Songs can be uncontrollable children and this one certainly has been. I've mentioned in other posts that I find writing lyrics difficult, but I have read and heard many times the smug adage that many of the best-known songs have arrived fully-formed and that one should stop tinkering with them and get them finished, learned and shared and that, anyway, the best songs are always the ones you don't mess around with too much. That don't impress me much! I don't know if I shall ever experience such a pleasure or even that I actually agree with it. I do a lot of editing - sometimes over days, weeks, months or, in the case of a couple of songs, years - to make my words say exactly what I mean them to say. Perhaps it is a case of writing, writing, writing and occasionally the subconscious yields a gift as some sort of reward. I don't think I've written in sufficient quantity recently to merit that, although I have spent at least a couple hours most days practising and rehearsing. I don't know how people find the resources both to write and to practise. They require completely different frames of mind. Perhaps this non-post is an address to that very problem.

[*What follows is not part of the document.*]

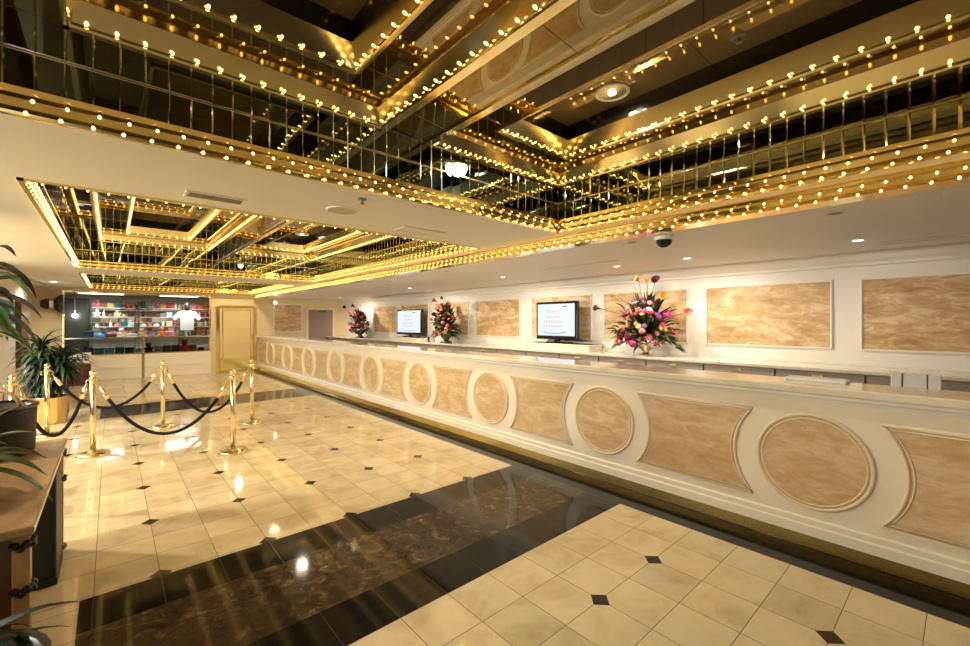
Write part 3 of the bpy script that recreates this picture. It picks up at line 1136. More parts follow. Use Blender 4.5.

The most difficult bit for me is finding a subject sufficiently engaging that a song demands to be written - I put it down to my unprofessionalism and lack of imagination. I think this is one of the reasons I love Richard Thompson's songs so much. He seems so prolific and has covered a lot of subjects in his songs. He never seems short of places ito start. If he doesn't have an angry relationship situation to set down in a tear-stained song he'll imagine one, or he'll write about a motorbike, a lost love, a race horse, a Victorian beggar girl, an abused child, a night on the town, a fantasy wedding ... hell, he even managed to write a song about Sting! 

The lyrics of my new song appeared in a first draft quite quickly a couple of days ago at about three o'clock in the morning. By six a.m. I'd written three verses and a substantial chorus with a bridge. I'd even had ideas for the melodies for the bridge and the chorus that I noted down in my manuscript book. I'm trusting that whatever melody I compose for the verses will arrive at some point when I sit down with the intention of doing some work on it. However, the lyrics ... they are fierce and angry and, while that's not normally a problem, this time it is. I don't know whether that anger is justified or where it should be directed - which is just another way of avoiding admitting that I really need to look in the mirror. I have directed my anger at someone who didn't deserve it while I was being a prima donna. I let a personality glitch spill into the professional attitude of which I am so proud.

Have you ever met someone who was probably full of good intentions and they simply rubbed your ego up the wrong way? This was a case of that. I perceived a request being made, I offered a solution, the solution was rejected, I took it personally and the ointment I applied to my thin and bruised ego was to stop talking and retreat into my metaphorical ivory tower. Without giving too much away I talked it over briefly with the wise bass player last evening and I'm glad we found time for that brief exchange as he was preparing for a gig with his own band. Now I have to discipline my delinquent song. I've been thinking of ways to do that. Pity really, I did come up with some first-rate bitching!  

Notebooks and pencil on the bed and at the ready.